Dalla Conferenza UE ad alto livello di Vienna (20-21 settembre 2018) la conferma della necessità di un check fitness della legislazione acque, che la Commissione UE ha già intrapreso, anche attraverso il lancio di pubbliche consultazioni, visto che gli obiettivi fissati, nonostante alcuni miglioramenti, sono ancora lontani.
Si è chiusa a Vienna la Conferenza europea ad alto livello sull’acqua (20-21 settembre 2018) che ha avuto per focus l’esame dei progressi compiuti dai Paesi membri nell’attuazione della legislazione europea in materia di acque e se l’attuale legislazione sia in grado di affrontare le sfide idriche attuali e future, quali l’inquinamento da microplastiche o da prodotti farmaceutici e gli impatti dei cambiamenti climatici.
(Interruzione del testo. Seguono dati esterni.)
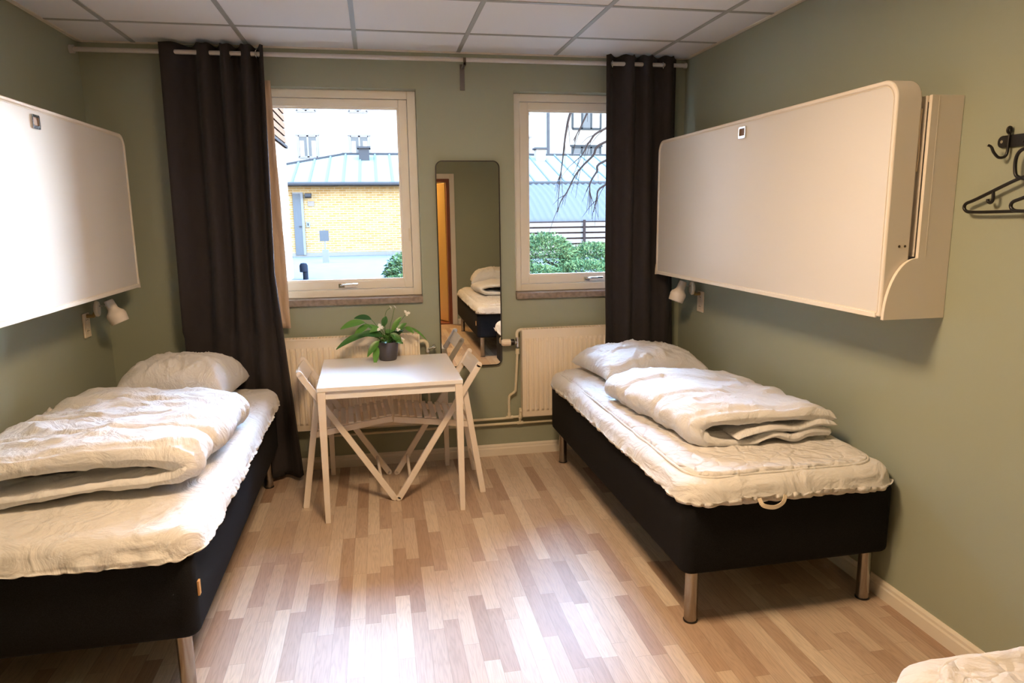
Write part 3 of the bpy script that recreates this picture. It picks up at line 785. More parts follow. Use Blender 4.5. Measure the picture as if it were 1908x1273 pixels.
def soft_slab(bm, sx_, sy_, sz, r, rc, disp, nx, ny, nz, mi=0):
    """closed slab centred at origin, bottom z=0; plan corner radius rc, edge radius r; disp(p, n, where)->p"""
    hx, hy = sx_/2, sy_/2
    cache = {}
    def mp(i, j, k):
        key = (i, j, k)
        if key in cache: return cache[key]
        u, v, w = i/nx*2-1, j/ny*2-1, k/nz
        x, y, z = u*hx, v*hy, w*sz
        # plan rounding
        cx = max(-hx+rc, min(hx-rc, x)); cy = max(-hy+rc, min(hy-rc, y))
        dx, dy = x-cx, y-cy; m = max(abs(dx), abs(dy)); L_ = math.hypot(dx, dy)
        if L_ > 1e-9: x, y = cx+dx/L_*m, cy+dy/L_*m
        # edge rounding (top & bottom) using distance to edge
        de = min(hx-abs(x), hy-abs(y)) if m == 0 else rc-m
        nrm = Vector((dx, dy, 0)); 
        if nrm.length > 1e-9: nrm.normalize()
        out = max(0, r-de)/r
        zz = z
        if k == nz: zz = sz - r*(1-math.sqrt(max(0, 1-out*out)))
        elif k == 0: zz = 0
        else: zz = z*(sz-r)/sz
        side = (i in (0, nx) or j in (0, ny))
        p = disp(Vector((x, y, zz)), nrm, k/nz, side, de)
        cache[key] = bm.verts.new(p); return cache[key]
    def quad(a, b_, c_, d_):
        f = bm.faces.new((a, b_, c_, d_)); f.material_index = mi
    for i in range(nx):
        for j in range(ny):
            quad(mp(i, j, nz), mp(i+1, j, nz), mp(i+1, j+1, nz), mp(i, j+1, nz))
            quad(mp(i, j, 0), mp(i, j+1, 0), mp(i+1, j+1, 0), mp(i+1, j, 0))
    for k in range(nz):
        for i in range(nx):
            quad(mp(i, 0, k), mp(i+1, 0, k), mp(i+1, 0, k+1), mp(i, 0, k+1)); quad(mp(i+1, ny, k), mp(i, ny, k), mp(i, ny, k+1), mp(i+1, ny, k+1))
        for j in range(ny):
            quad(mp(0, j+1, k), mp(0, j, k), mp(0, j, k+1), mp(0, j+1, k+1)); quad(mp(nx, j, k), mp(nx, j+1, k), mp(nx, j+1, k+1), mp(nx, j, k+1))
def mattress(loc, rz, label, seed, quilted, sx_=.93, sy_=2.03, pucker=1.0, near=.0):
    t = thing('mattress', loc, rz, label=label, cat='mattress')
    b = nb(); sz = .09
    def disp(p, n, w, side, de):
        q = p.copy(); a = math.atan2(p.y, p.x*2)
        s_ = p.x+p.y*1.0
        per = Vector((p.x*3, p.y*3, seed))
        if side or w < 1:
            # gathers on the skirt and a wavy lower hem
            g = noise.noise(Vector((p.x*26, p.y*26, seed+w*1.4)))
            g2 = noise.noise(Vector((p.x*7, p.y*7, seed+3+w)))
            if n.length > 0:
                g3 = ridge(Vector((p.x*17, p.y*17, seed+6)))
                amp = (.006*g+.009*g2-.008*g3)*pucker*(1.2-w)
                q += n*(amp + .010*(1-w)*pucker)
            if w < .6:
                q.z += (1-w/.6)*(.018*noise.noise(per)+.012*g*pucker+(.022 if quilted else .004))
                if side and w == 0: q.z += 0
        if w >= 1:
            q.z += .006*fbm(Vector((p.x*3.2, p.y*3.2, seed)), 3) + .004*ridge(Vector((p.x*9+p.y*3, p.y*5, seed+5)))
        if w == 0 and not side: q.z = .001
        return q
    soft_slab(b, sx_, sy_, sz, .07, .11, disp, 110, 240, 9)
    # keep hem above the bed base
    obj('topper_cover', b, 'sheet', t, smooth=True)
    if quilted:
        b = nb()
        def disp2(p, n, w, side, de):
            q = p.copy()
            if w >= 1:
                u, v_ = p.x*21, p.y*21
                q.z += .0060*abs(math.sin(u+.6*math.sin(v_)))*abs(math.sin(v_+.6*math.sin(u*1.3))) + .004*fbm(Vector((p.x*3, p.y*3, seed+2)), 3) + .0025*ridge(Vector((p.x*14, p.y*10, seed)))
            if n.length > 0: q += n*.006*noise.noise(Vector((p.x*9, p.y*9, seed)))
            return q
        soft_slab(b, sx_-.115, sy_-.12, .026, .012, .11, disp2, 110, 240, 2)
        pad = obj('quilted_pad', b, 'quilt', t, smooth=True, loc=(0.0, 0.0, sz-.012))
        b = nb(); pl = rrect(-(sx_-.115)/2-.001, (sx_-.115)/2+.001, -(sy_-.12)/2-.001, (sy_-.12)/2+.001, .11, 8)
        P = []
        for i in range(len(pl)):
            a, c_ = Vector(pl[i]+(0,)), Vector(pl[(i+1) % len(pl)]+(0,)); m = max(1, int((c_-a).length/.03))
            for k in range(m): P.append(a.lerp(c_, k/m))
        P = [Vector((p.x+.006*noise.noise(Vector((p.x*9, p.y*9, seed)))*(1 if p.x > 0 else -1), p.y, .013+.003*noise.noise(p*6))) for p in P]
        tube(b, P, .0065, 8, closed=True)
        obj('piping', b, 'sheet', pad, smooth=True)
    return t
MZ = .513
m1 = mattress((BR[0]-.012, BR[1]-.012, MZ), .012, 'white quilted mattress topper with ruffled skirt on the right bed', 1.7, True, .915, 2.03, 1.25)
m2 = mattress((BL[0]+.008, BL[1]+.0, MZ), .0, 'white sheeted mattress topper on the left bed', 5.3, False, .945, 2.03, .9)
m3 = mattress((B3[0]-.0, B3[1]+.085, MZ), .0, 'white quilted mattress topper at the bottom right corner', 9.1, True, .93, 2.07, 1.0)
# elastic strap hanging from the near side of the right topper
b = nb(); P0 = Vector((2.86-BR[0], -2.165-BR[1], .0)) 
pts = smoothpath([(-.175, -1.040, .03), (-.165, -1.052, .006), (-.12, -1.056, -.004), (-.085, -1.055, .012), (-.07, -1.043, .035)], 6)
for i in range(len(pts)-1): bar(b, pts[i], pts[i+1], .016, .002, up=(0, 1, 0))
obj('elastic_strap', b, 'strap', m1, label='cream elastic corner strap')

def quadmap(q, u, v):   # q: far-left, far-right, near-left, near-right
    fl, fr, nl, nr = [Vector(p+(0,)) for p in q]
    return fl*(1-u)*(1-v)+fr*u*(1-v)+nl*(1-u)*v+nr*u*v
def sweep_fold(bm, path, th, quad_, zbase, nt, seed, wr=1.0, cap=.05, zfun=None, baffle=0):
    """path: list of (u,z) centreline points of the folded cloth seen from the near end; swept from far to near"""
    cp = smoothpath([(p[0], 0, p[1]) for p in path], 9); n = len(cp)
    nrm = []
    for i in range(n):
        tg = (cp[min(i+1, n-1)]-cp[max(i-1, 0)]); Wd = .72; tg = Vector((tg.x*Wd, 0, tg.z)).normalized()
        nrm.append(Vector((-tg.z, 0, tg.x)))
    ths = th if callable(th) else (lambda s_: th)
    rings = []
    Ln = (Vector(quad_[0]+(0,))-Vector(quad_[2]+(0,))).length
    for it in range(nt+1):
        v_ = it/nt
        de = min(v_, 1-v_)*Ln
        ce = math.sqrt(max(0, 1-(1-min(1, de/cap))**2)) if cap else 1
        ring = []
        for side in (1, -1):
            rng = range(n) if side == 1 else range(n-1, -1, -1)
            for i in rng:
                s_ = i/(n-1); e = min(s_, 1-s_)*4; ee = math.sqrt(max(0.0, 1-(1-min(1, e*1.6))**2))
                h = ths(s_)/2*max(.02, ce)*max(.02, ee)
                p = cp[i]; g = quadmap(quad_, p.x, v_)
                xdir = (quadmap(quad_, 1, v_)-quadmap(quad_, 0, v_)).normalized()
                z = zbase+p.z
                if zfun: z += zfun(p.x, v_, p.z)
                nn = nrm[i]
                w_ = Vector((g.x, g.y, z))+(xdir*nn.x+Vector((0, 0, nn.z)))*h*side
                w_.z -= 0
                # wrinkles
                k = Vector((w_.x*4.5, w_.y*4.5, w_.z*6+seed))
                dsp = .010*fbm(k, 3)+.011*ridge(Vector((w_.x*3+w_.y*2.4, w_.y*6.5-w_.x*1.2, seed+7+w_.z*3)))-.004+.005*ridge(Vector((w_.x*12, w_.y*7, seed+2)))
                if baffle: dsp -= .010*max(0, math.cos(2*PI*(v_*baffle+.15)))**14
                w_ += (xdir*nn.x+Vector((0, 0, nn.z)))*side*dsp*wr*ce
                # near/far end waviness
                ydir = (quadmap(quad_, p.x, 1)-quadmap(quad_, p.x, 0)).normalized()
                w_ += ydir*(.018*noise.noise(Vector((p.x*4, p.z*20, seed+it//max(1, nt//2)))))*(1-min(1, de/.12))
                ring.append(bm.verts.new(w_))
        rings.append(ring)
    m = len(rings[0])
    for A, B in zip(rings, rings[1:]):
        for k in range(m): bm.faces.new((A[k], A[(k+1) % m], B[(k+1) % m], B[k]))
    for R_, rev in ((rings[0], False), (rings[-1], True)):
        hh = m//2
        for k in range(hh-1):
            q = (R_[k], R_[k+1], R_[m-2-k], R_[m-1-k])
            try: bm.faces.new(q[::-1] if rev else q)
            except ValueError: pass
def center_obj(bm, c_):
    for v_ in bm.verts: v_.co -= Vector(c_)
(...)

All’evento, organizzato congiuntamente dalla Direzione generale Ambiente (DG ENV) della Commissione europea e dalla Presidenza austriaca di turno dell’UE, hanno partecipato circa 400 rappresentanti dei Paesi membri, soggetti interessati di vari settori economici, sociali e ambientali, la Commissione UE, l’Agenzia Europea dell’Ambiente (AEA) ed altre istituzioni dell’UE, che hanno rappresentato le rispettive esperienze sull’efficacia e adeguatezza della Direttiva quadro sulle acque e le correlate Direttive, la Direttiva sulle alluvioni e la Direttiva sul trattamento delle acque reflue.
L’obiettivo principale, previsto dall’attuale legislazione, è il raggiungimento di un buono stato delle risorse idriche dell’UE entro il 2027, visto che l’obiettivo previsto al 2015 è stato mancato. L’ultimo Rapporto dell’AEA sullo stato delle acque europee, pubblicato il 3 luglio scorso, ha rilevato che solo il 40 % dei laghi, dei fiumi, delle acque costiere e degli estuari monitorati ha raggiunto almeno lo stato ecologico di “buono” o “elevato” della Direttiva durante il periodo di monitoraggio 2010-2015.
Quantunque siano stati compiuti progressi in tutta Europa nel miglioramento della qualità dell’acqua, nella gestione più integrata della risorsa, nella disponibilità di dati, compresi quelli relativi alla gestione dei rischi per prevenire le alluvioni, permangono problemi strutturali, in particolare gli inquinamenti derivanti dall’agricoltura, l’eccessiva estrazione di acqua, le acque reflue non adeguatamente trattate e le alterazioni geomorfologiche determinate da infrastrutture che danneggiano i corsi fluviali e i bacini lacustri.
In merito, la Commissione UE si appresta a trovare misure ed azioni strategiche nell’ambito del processo in corso di valutazione e revisione complessiva della legislazione acque, compresa la Direttiva sul trattamento delle acque reflue urbane.
A tal fine la Commissione UE ha avviato il 17 settembre 2018 la Consultazione Pubblica sulla Direttiva acque e sulla Direttiva alluvioni, a cui è possibile partecipare fino al 4 marzo 2019, rispondendo al Questionario on line disponibile in alcune o in tutte le lingue ufficiali dell’UE.
Mentre l’altra Consultazione sulla Direttiva sul trattamento delle acque reflue urbane avviata il 13 luglio 2018 scadrà il 17 ottobre 2018. Quest’ultima Consultazione ci chiama in causa in modo diretto ,visto che l’Italia, non essendo riuscita dopo quasi 20 anni a dotare 74 agglomerati urbani sopra i 15.000 abitanti di impianti di raccolta e trattamento delle acque reflue, è stata recentemente condannata dalla Corte di Giustizia europea ad una somma forfettaria di 25 milioni di euro, nonché ad una penalità di 30 milioni di euro per ogni 6 mesi di ritardo nell’attuazione della normativa.